Мы понимали, что окупаемость продукции задача не элементарная, что увеличение сразу всей цепи цен неизбежно приведет к катастрофе. Начинать нужно с последнего звена.
Создав нашу студию, мы сократили ее штат. Существенно уменьшили непроизводительные затраты, модернизировали технологический процесс и получили такую экономию, что вполне окупали свое производство, да еще давали государству значительные суммы сверхплановой прибыли...
Но я забежал вперед.
Итак, когда на одном совещании я высказал мысль о необходимости перейти на экономическую заинтересованность, наши оппоненты были оскорблены. Они буквально кричали:
– Мы были бескорыстны и вон сколько построили!

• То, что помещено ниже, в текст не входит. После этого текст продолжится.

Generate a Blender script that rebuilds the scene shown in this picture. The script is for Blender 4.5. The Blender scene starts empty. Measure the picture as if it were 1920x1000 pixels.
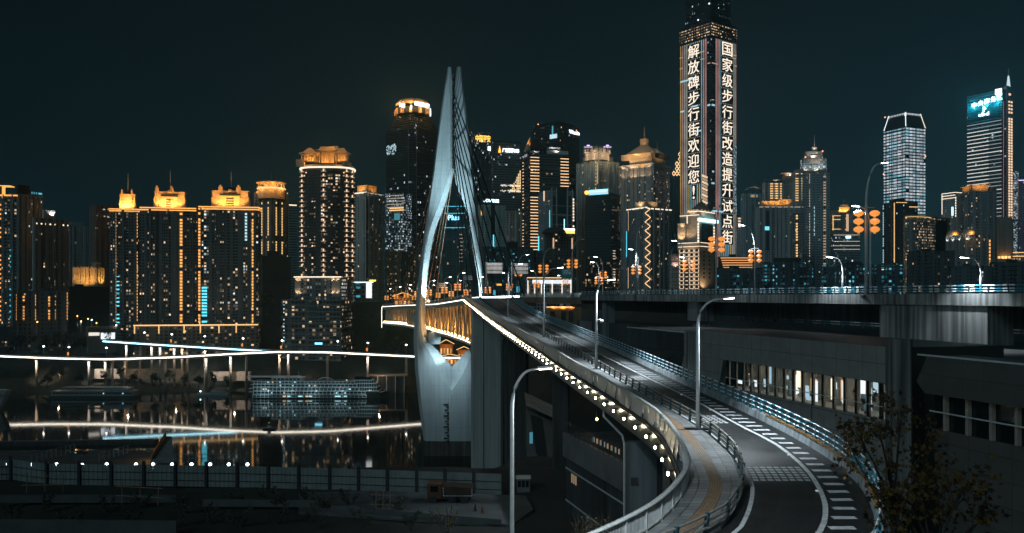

– Было да сплыло, – возражали мы. – А на счет бескорыстности лучше молчите. Не вы ли в угоду премии обманываете государство?
– Конечно. Теперь не то время!
– Вот и мы говорим: был энтузиазм, но это время прошло. Нужен экономический стимул.
– Нужно вернуться к бескорыстию!
– Нужно, но, увы, невозможно.
Впрочем, нашлись и «сторонники».
– Платите мне больше, я буду работать лучше, – говорили они. – Это же элементарно!
– Элементарно и поэтому неверно, – возражали мы. – Вам, например, сколько не плати, вы лучше работать не будете, потому что не умеете. А таких, как вы, много. Зарплату надо честно заработать умением, сноровкой, талантом.